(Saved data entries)
####
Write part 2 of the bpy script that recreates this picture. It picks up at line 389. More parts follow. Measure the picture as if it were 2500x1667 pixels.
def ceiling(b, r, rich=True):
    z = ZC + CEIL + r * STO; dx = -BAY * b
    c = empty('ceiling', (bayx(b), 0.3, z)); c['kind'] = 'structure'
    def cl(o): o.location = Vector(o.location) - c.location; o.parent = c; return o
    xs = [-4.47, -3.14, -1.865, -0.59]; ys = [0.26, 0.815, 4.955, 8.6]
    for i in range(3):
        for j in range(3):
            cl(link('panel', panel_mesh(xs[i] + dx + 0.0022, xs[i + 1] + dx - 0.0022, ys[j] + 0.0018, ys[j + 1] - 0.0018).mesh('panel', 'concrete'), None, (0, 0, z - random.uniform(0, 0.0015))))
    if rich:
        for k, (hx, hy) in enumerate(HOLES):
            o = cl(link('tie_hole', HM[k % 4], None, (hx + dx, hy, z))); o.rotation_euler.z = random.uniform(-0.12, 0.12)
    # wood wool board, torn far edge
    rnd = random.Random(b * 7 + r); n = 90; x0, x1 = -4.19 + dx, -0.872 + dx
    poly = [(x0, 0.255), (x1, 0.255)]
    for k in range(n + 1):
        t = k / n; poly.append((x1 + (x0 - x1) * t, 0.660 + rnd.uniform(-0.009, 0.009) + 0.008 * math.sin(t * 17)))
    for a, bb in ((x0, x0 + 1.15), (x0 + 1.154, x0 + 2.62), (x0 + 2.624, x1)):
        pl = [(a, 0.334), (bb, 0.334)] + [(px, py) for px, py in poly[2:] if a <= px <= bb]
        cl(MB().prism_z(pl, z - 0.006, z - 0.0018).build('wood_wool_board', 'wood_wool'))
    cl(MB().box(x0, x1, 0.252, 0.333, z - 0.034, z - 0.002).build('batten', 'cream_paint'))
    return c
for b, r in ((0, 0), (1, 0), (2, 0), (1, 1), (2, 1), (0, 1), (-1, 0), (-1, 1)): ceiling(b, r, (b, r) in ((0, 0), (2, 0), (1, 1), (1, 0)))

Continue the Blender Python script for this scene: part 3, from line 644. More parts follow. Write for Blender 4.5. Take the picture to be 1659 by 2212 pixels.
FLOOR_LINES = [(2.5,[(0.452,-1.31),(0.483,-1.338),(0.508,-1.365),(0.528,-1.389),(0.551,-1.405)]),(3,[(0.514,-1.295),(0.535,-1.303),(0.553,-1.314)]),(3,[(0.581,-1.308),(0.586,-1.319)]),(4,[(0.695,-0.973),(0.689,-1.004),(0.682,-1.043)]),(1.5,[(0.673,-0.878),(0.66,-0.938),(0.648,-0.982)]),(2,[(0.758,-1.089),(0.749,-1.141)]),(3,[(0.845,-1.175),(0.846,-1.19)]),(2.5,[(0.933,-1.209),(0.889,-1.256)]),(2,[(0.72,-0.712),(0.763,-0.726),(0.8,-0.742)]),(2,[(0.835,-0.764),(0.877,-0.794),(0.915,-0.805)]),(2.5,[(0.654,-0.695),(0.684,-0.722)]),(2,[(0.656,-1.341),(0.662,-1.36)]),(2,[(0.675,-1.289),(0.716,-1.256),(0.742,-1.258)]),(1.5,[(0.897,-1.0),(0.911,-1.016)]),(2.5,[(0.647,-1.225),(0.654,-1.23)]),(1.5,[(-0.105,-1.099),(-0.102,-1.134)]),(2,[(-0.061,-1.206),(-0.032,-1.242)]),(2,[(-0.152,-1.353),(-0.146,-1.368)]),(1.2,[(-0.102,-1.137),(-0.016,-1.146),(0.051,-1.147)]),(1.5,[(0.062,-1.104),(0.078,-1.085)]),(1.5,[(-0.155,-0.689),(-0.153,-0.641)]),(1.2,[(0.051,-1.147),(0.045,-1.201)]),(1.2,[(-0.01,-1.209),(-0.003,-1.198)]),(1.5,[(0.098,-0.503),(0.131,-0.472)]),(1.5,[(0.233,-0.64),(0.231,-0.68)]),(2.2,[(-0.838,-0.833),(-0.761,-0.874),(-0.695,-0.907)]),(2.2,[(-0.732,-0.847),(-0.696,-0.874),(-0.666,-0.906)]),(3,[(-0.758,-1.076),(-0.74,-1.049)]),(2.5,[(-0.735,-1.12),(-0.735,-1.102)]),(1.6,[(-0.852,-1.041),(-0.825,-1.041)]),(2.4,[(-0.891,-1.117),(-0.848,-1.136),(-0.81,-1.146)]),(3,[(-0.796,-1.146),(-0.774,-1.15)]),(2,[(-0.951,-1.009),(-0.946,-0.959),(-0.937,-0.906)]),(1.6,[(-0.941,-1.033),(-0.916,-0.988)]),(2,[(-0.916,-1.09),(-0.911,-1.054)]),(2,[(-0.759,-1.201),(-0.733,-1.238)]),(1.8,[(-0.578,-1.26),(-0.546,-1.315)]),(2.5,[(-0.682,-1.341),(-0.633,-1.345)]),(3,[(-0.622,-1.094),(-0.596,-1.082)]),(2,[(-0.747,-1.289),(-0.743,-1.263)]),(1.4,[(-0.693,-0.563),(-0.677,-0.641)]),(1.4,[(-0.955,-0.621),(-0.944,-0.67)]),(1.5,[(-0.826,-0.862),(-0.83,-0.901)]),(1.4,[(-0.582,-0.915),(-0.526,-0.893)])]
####
## THE EXERCISE
Reproduce only the lines from the top of the material through the one bearing "for b, r in", each exactly as it stands.

## WRITTEN RESPONSE
Write part 2 of the bpy script that recreates this picture. It picks up at line 389. More parts follow. Measure the picture as if it were 2500x1667 pixels.
def ceiling(b, r, rich=True):
    z = ZC + CEIL + r * STO; dx = -BAY * b
    c = empty('ceiling', (bayx(b), 0.3, z)); c['kind'] = 'structure'
    def cl(o): o.location = Vector(o.location) - c.location; o.parent = c; return o
    xs = [-4.47, -3.14, -1.865, -0.59]; ys = [0.26, 0.815, 4.955, 8.6]
    for i in range(3):
        for j in range(3):
            cl(link('panel', panel_mesh(xs[i] + dx + 0.0022, xs[i + 1] + dx - 0.0022, ys[j] + 0.0018, ys[j + 1] - 0.0018).mesh('panel', 'concrete'), None, (0, 0, z - random.uniform(0, 0.0015))))
    if rich:
        for k, (hx, hy) in enumerate(HOLES):
            o = cl(link('tie_hole', HM[k % 4], None, (hx + dx, hy, z))); o.rotation_euler.z = random.uniform(-0.12, 0.12)
    # wood wool board, torn far edge
    rnd = random.Random(b * 7 + r); n = 90; x0, x1 = -4.19 + dx, -0.872 + dx
    poly = [(x0, 0.255), (x1, 0.255)]
    for k in range(n + 1):
        t = k / n; poly.append((x1 + (x0 - x1) * t, 0.660 + rnd.uniform(-0.009, 0.009) + 0.008 * math.sin(t * 17)))
    for a, bb in ((x0, x0 + 1.15), (x0 + 1.154, x0 + 2.62), (x0 + 2.624, x1)):
        pl = [(a, 0.334), (bb, 0.334)] + [(px, py) for px, py in poly[2:] if a <= px <= bb]
        cl(MB().prism_z(pl, z - 0.006, z - 0.0018).build('wood_wool_board', 'wood_wool'))
    cl(MB().box(x0, x1, 0.252, 0.333, z - 0.034, z - 0.002).build('batten', 'cream_paint'))
    return c
for b, r in ((0, 0), (1, 0), (2, 0), (1, 1), (2, 1), (0, 1), (-1, 0), (-1, 1)): ceiling(b, r, (b, r) in ((0, 0), (2, 0), (1, 1), (1, 0)))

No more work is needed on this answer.